REUTERS/Stephen Lam/File Photo
Trump earlier this week proposed a federal budget that asks lawmakers to
cut $3.6 trillion in government spending over the next decade. Though it
is unlikely to survive intact on Capitol Hill, Trump's proposal maps out
a balanced budget so long as economic growth rises sustainably to 3
percent.
"I don't think that happens because you change certain tax rates, or
certain policies," he said, of sustained 3-percent growth.
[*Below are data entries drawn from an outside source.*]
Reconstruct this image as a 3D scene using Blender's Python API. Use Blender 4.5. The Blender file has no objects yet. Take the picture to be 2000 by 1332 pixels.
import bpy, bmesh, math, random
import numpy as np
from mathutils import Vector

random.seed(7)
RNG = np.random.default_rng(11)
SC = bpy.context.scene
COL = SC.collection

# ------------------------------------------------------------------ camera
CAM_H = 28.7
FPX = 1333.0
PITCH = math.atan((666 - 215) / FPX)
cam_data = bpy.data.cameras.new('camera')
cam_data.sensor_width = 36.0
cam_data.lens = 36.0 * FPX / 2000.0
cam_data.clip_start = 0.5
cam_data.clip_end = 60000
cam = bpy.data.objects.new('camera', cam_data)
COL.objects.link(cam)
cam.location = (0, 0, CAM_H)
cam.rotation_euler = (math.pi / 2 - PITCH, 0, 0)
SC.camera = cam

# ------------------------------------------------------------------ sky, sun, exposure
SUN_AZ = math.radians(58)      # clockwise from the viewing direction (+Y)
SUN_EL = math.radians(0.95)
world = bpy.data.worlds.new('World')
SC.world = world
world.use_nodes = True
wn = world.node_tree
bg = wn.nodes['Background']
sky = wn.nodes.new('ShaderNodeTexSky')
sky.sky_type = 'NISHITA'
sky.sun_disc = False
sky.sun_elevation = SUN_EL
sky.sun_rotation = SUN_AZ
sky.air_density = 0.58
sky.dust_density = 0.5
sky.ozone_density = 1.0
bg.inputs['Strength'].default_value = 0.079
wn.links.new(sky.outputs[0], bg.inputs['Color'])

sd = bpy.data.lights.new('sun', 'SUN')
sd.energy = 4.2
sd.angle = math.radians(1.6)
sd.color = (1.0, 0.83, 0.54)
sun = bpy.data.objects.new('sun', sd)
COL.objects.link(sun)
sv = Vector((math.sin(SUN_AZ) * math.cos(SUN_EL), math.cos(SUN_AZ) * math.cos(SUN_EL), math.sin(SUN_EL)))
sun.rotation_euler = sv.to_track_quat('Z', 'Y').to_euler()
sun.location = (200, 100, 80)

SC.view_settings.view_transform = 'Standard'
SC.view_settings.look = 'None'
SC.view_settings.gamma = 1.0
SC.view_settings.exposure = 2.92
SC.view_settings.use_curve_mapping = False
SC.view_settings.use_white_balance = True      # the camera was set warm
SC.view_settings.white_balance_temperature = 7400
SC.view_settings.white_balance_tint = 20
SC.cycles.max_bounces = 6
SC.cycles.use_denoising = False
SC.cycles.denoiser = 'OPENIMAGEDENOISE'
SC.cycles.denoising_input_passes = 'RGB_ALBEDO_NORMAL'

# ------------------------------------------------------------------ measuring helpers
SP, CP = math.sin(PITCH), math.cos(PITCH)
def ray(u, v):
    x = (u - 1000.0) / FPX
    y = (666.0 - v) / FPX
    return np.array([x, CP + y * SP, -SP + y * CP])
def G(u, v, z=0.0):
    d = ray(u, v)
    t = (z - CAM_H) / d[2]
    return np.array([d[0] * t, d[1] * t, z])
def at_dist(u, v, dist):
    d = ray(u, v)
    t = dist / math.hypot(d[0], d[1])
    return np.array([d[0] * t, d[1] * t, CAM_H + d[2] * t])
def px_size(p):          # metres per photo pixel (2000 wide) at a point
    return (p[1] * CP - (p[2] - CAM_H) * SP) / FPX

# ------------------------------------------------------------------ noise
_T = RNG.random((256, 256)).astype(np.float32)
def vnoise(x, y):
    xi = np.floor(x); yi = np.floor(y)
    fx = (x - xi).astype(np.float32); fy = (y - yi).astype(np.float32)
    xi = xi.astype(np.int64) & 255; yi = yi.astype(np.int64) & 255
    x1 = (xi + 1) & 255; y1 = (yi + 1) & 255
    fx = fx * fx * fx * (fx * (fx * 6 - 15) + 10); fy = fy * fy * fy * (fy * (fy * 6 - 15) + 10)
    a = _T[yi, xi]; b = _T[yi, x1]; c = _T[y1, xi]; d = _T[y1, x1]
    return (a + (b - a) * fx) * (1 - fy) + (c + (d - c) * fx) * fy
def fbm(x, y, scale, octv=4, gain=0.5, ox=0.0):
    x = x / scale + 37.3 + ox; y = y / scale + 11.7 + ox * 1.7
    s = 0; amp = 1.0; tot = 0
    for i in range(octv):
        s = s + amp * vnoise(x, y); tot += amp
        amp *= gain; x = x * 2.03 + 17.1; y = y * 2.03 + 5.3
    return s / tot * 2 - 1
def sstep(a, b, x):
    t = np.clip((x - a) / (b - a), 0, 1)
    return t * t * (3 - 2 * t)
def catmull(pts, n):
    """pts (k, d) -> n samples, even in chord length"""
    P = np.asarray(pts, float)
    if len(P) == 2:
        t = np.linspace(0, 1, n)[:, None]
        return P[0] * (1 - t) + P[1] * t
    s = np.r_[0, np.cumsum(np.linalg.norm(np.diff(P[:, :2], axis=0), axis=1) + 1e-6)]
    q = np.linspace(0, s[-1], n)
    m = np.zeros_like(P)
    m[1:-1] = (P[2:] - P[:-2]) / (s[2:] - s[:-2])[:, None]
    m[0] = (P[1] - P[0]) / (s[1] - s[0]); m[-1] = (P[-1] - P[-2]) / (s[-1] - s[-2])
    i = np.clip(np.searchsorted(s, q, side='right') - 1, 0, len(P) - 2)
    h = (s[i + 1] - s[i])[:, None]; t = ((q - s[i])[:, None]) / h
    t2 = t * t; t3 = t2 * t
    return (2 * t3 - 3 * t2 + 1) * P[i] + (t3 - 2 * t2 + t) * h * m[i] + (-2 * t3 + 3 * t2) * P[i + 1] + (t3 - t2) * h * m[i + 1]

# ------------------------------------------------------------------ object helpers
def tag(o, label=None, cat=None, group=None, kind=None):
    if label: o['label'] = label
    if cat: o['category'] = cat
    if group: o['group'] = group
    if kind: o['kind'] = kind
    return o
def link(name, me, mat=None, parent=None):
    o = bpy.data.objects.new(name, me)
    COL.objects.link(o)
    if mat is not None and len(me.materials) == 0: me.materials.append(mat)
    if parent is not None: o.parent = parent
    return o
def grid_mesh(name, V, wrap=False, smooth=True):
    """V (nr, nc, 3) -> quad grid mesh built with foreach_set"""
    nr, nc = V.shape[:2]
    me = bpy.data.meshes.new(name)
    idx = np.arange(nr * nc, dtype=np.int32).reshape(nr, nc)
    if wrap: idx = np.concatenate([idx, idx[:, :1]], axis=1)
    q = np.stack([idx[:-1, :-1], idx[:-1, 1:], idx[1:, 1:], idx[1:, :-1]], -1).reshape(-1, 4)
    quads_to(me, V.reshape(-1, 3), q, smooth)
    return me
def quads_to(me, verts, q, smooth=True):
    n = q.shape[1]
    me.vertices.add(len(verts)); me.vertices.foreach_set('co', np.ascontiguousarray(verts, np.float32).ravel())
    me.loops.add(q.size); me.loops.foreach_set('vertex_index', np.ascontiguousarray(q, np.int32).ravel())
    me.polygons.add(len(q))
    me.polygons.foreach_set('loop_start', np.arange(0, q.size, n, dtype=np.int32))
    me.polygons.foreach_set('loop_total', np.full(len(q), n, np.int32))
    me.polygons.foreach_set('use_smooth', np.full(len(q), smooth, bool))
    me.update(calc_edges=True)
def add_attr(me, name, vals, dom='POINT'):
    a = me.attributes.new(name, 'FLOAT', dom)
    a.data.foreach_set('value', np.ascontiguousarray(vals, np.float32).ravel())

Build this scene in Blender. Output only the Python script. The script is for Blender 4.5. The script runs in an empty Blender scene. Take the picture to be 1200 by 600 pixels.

To get that
much above the 1.5 percent to 1.75 percent he thinks is currently
sustainable would require a giant jump in productivity growth. "I don’t
see that as at all likely."
Williams also said he sees little long-term bump from other policies
Trump has proposed. "There's definitely trade-offs," he said. "But when
you think about specific regulations, it's hard to see in the data,
whether specific regulations, or tax rates...how they fundamentally
change the longer term growth of the economy."
On the Fed's $4.5 trillion balance sheet, which Fed officials plan to
start trimming later this year, Williams said details had yet to be
decided, but promised a blueprint "in coming months."
Once the trimming begins, he said, the Fed will not tinker with the
balance sheet plan unless there is a significant shock to the economy.
"I want this to be predictable, well understood, gradual -- not super
gradual, or uber-gradual, but gradual over time -- but also to be
fundamentally on autopilot," he said.